Monday, October 17, 2011

.becoming soft.

While driving home from Millcreek Canyon on Sat. I was relating to Roy the story of my first and only flat tire. I was driving my wonderful roomates old beater up to Logan, which I always did because she hated driving. There we were...two girls,in dresses mind you, on the side of the free way. While Emily made sure I was taken care of(giving me a pillow case to kneel on), I got to work getting the car jacked and lug nuts taken off. Whenever I tell that story, I feel incredibly independent...like "check out my mad skills...in a dress none the less". That was me in college, killing bugs, changing light bulbs...you know, really HARD stuff, but I did it on my own...almost like I had to prove something. I made the comment to Roy, that I'm getting soft. Soft in the sense that I go running to Roy if there's a spider that needs to be squashed, or a light bulb changed.

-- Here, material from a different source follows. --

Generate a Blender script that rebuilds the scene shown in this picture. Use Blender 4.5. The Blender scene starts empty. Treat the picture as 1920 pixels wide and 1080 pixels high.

And it's not because I can't do it, it's just easier for Roy to do it. What's happened to me? Am I done proving myself or something? Or maybe I'm just proving myself in other ways...???

2 comments:

Kay said...

You'll never be soft Beth, because I'm sure there will be times when you will once again have to "take the reins" so to speak and have no trouble doing. Having someone to help isn't a bad thing, after all you get more done working together.

ANG said...

give me a break! You are doing WAYYYY harder stuff now.